● EXTRACTED MATERIAL:
>> Start
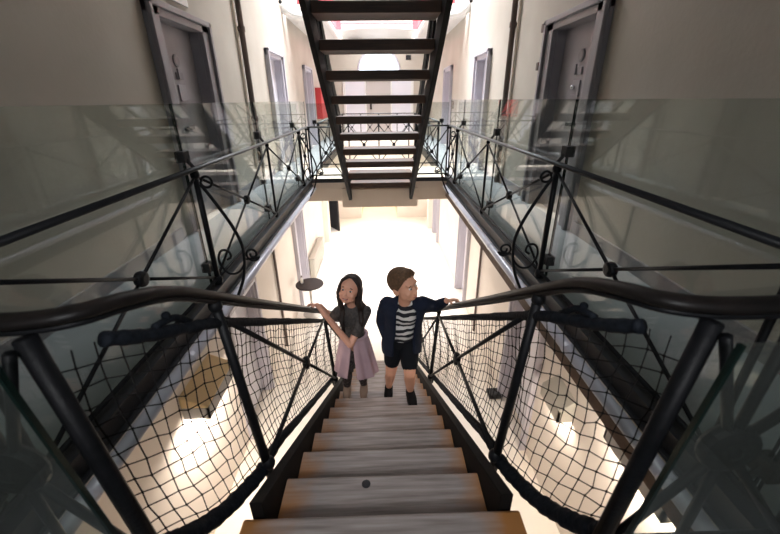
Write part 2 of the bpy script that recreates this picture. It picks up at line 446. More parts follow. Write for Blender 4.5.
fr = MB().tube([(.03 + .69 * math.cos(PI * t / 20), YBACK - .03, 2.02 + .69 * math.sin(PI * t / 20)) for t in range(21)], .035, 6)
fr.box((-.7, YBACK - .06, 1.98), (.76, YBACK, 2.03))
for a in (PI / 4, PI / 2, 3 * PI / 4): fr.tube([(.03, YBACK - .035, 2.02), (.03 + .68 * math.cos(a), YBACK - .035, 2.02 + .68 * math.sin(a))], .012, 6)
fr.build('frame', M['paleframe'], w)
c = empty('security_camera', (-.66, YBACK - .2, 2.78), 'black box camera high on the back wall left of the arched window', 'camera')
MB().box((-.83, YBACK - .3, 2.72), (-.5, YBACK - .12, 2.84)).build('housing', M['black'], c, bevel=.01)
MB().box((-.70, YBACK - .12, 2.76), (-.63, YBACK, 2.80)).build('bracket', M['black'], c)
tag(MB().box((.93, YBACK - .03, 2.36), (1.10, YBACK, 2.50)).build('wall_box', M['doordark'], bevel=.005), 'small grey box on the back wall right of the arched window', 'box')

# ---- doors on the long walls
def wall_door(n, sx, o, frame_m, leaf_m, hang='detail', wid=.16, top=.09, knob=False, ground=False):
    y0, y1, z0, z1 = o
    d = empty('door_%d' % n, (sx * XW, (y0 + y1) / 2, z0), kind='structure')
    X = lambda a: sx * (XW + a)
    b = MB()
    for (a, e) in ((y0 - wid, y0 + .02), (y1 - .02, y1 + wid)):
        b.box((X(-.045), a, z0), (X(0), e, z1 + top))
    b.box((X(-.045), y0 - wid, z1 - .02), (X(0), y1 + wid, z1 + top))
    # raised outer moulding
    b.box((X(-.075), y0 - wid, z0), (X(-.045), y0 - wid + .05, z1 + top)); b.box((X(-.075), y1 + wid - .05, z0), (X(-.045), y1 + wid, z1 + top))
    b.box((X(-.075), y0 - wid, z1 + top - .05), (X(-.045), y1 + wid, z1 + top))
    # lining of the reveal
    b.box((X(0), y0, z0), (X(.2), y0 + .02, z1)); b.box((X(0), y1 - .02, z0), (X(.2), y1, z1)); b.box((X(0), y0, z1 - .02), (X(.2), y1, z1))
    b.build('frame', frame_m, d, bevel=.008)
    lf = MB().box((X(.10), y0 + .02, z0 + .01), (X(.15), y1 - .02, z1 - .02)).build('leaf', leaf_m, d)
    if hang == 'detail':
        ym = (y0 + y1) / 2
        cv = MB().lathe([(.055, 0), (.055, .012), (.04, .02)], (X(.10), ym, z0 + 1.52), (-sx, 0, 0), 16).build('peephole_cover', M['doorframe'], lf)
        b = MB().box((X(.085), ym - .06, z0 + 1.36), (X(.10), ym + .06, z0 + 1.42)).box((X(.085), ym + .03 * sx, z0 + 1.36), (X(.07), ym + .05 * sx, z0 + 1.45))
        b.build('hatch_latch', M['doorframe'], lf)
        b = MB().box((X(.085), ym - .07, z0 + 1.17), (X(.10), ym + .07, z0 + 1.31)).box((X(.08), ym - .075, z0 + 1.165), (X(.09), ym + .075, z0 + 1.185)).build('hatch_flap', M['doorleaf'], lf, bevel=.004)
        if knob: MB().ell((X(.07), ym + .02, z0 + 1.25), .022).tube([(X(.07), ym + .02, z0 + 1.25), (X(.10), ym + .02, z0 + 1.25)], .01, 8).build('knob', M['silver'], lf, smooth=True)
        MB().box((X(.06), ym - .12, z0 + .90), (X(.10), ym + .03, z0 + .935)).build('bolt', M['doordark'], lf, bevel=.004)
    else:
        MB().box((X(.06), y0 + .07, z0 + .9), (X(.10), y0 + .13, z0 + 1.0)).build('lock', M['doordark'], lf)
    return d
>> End
>> Start
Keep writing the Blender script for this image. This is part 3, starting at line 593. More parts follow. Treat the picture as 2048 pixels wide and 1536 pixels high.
>> End
>> Start
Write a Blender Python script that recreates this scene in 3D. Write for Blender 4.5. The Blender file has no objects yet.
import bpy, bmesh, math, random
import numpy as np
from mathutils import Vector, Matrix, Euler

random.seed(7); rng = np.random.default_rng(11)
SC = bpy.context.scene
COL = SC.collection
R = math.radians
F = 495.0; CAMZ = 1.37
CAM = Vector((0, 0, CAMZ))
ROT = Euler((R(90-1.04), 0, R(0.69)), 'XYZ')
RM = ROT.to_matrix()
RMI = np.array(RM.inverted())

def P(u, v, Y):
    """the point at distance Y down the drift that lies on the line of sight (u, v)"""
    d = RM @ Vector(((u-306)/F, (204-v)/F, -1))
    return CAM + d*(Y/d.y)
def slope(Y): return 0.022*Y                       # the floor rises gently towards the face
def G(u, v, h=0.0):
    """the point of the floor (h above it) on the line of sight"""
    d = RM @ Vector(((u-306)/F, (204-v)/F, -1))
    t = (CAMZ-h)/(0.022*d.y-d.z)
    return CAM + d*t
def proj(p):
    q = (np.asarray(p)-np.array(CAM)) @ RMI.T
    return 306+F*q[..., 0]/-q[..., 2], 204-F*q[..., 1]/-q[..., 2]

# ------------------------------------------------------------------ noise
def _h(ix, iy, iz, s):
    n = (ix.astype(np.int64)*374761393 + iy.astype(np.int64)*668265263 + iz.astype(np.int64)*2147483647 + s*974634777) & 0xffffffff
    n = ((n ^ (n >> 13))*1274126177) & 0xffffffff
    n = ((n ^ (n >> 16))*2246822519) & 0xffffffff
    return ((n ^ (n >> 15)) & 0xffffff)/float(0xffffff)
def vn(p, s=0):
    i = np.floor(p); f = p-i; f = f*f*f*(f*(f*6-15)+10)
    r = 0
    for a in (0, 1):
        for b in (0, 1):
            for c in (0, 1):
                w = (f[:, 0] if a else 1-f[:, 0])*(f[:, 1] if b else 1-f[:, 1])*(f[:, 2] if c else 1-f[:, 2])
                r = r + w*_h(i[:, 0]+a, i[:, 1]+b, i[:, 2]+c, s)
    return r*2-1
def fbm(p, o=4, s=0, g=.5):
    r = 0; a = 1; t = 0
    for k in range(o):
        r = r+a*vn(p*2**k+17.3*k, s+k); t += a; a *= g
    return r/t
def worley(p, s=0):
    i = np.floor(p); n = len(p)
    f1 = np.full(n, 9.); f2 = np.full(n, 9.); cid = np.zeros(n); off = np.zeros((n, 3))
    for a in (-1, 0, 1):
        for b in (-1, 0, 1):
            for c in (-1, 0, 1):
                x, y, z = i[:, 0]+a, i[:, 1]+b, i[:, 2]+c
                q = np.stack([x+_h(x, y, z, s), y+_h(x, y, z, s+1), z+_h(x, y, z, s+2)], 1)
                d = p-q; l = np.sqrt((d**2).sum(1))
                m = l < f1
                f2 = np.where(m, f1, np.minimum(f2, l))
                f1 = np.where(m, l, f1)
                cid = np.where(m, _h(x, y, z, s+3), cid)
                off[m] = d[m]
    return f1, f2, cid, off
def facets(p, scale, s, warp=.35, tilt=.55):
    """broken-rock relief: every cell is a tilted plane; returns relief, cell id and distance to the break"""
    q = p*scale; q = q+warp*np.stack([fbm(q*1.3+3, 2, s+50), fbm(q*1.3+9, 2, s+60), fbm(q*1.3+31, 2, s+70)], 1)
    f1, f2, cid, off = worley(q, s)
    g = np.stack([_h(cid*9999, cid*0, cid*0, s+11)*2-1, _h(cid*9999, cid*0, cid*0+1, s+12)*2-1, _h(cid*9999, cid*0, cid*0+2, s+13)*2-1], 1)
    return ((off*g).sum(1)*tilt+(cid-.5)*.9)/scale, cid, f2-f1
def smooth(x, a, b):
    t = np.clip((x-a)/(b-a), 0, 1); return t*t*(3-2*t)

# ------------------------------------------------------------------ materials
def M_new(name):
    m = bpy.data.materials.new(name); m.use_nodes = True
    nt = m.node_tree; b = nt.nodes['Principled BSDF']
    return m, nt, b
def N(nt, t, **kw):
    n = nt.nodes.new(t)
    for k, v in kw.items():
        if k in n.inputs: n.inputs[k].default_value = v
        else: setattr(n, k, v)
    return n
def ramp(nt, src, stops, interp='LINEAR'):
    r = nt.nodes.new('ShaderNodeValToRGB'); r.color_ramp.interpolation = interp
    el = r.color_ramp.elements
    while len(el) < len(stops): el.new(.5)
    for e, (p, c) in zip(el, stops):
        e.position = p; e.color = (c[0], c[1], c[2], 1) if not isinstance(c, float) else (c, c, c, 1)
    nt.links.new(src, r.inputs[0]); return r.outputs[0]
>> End
● TASK PROMPT: Solely the line containing "Write a Blender", the line containing "RMI = np.array(RM.inverted())", and the lines between them are to be given again, exactly as written.

● EXERCISE SOLUTION:
Write a Blender Python script that recreates this scene in 3D. Write for Blender 4.5. The Blender file has no objects yet.
import bpy, bmesh, math, random
import numpy as np
from mathutils import Vector, Matrix, Euler

random.seed(7); rng = np.random.default_rng(11)
SC = bpy.context.scene
COL = SC.collection
R = math.radians
F = 495.0; CAMZ = 1.37
CAM = Vector((0, 0, CAMZ))
ROT = Euler((R(90-1.04), 0, R(0.69)), 'XYZ')
RM = ROT.to_matrix()
RMI = np.array(RM.inverted())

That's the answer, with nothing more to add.